[Ground-station] half-precision floats?

Phil Karn karn at ka9q.net
Wed Jul 25 23:43:16 PDT 2018


Does anybody have experience with (or opinions about) using
half-precision 16-bit floating point? It was developed for computer
graphics but I think they might be useful in SDRs.

It's a fairly recent addition to IEEE-754 floating point, and newer x86
processors have instructions to convert between them (which you'd only
use as an interchange or storage format) and 32- and 64-bit floats
(which you'd still use for computation). There's a sign bit, a 5 bit
binary exponent and 10 bit mantissa with an implicit leading '1' (when
normalized).

Ordinary 16-bit integers have a dynamic range of about 100 dB, which is
plenty for most RF A/Ds. But most radio receivers need more than 100 dB
of dynamic range, so you need an analog AGC ahead of the A/D.

That raises of the question of how to pass the analog gain settings
downstream with the (scaled) sampled data. This is useful for displaying
(roughly) absolute signal levels to the user and avoiding unnecessary
pumping of the digital AGC operating on the final, filtered signal.

I currently pass the analog gain settings as metadata with each packet
of 16-bit integer I/Q samples on the IP multicast stream from front end
module to receiver module. The latter converts to single precision float
for processing, applying those gain settings so I can work with 32-bit
floating point samples that reflect absolute signal levels irrespective
of the analog AGC settings (assuming those gains are accurate, of course
-- but that's another topic). All this is working very well.

If I used floating point as my I/Q exchange format, I could apply those
gain settings directly to each sample and eliminate the explicit
metadata. But 32-bit single-precision floats would double the network
bit rate, and that's a significant penalty. Hence my interest in 16-bit
floats. (In either case there's a hardware-dependent timing skew between
analog gain changes and when they actually take effect on the A/D
output.

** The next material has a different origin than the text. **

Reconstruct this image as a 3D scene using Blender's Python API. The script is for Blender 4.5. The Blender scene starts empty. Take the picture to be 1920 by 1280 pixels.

This seems best done close to the A/D, i.e., on the sending end
of the I/Q multicast stream. Incorporating the gain settings into
floating point samples would allow gain changes on other than packet
boundaries.)

I see only one drawback: a 16-bit half-precision floating point
obviously cannot have the same 100 dB *instantaneous* (spur-free)
dynamic range as a 16-bit integer. If you consider only normalized
mantissas with 11 bits, the spur-free range would be about 68 dB. But
floating point numbers can be non-normalized, so I'm not sure how to
compute the ENOB (effective number of bits).

Few (if any) A/Ds have an ENOB anywhere close to 16 bits anyway. OTOH,
to keep network traffic down I will often transfer some highly decimated
sample streams with much higher ENOBs than the A/Ds producing them.
Hence my dilemma.

So, are 16-bit floats usable for SDR I/Q sample exchange?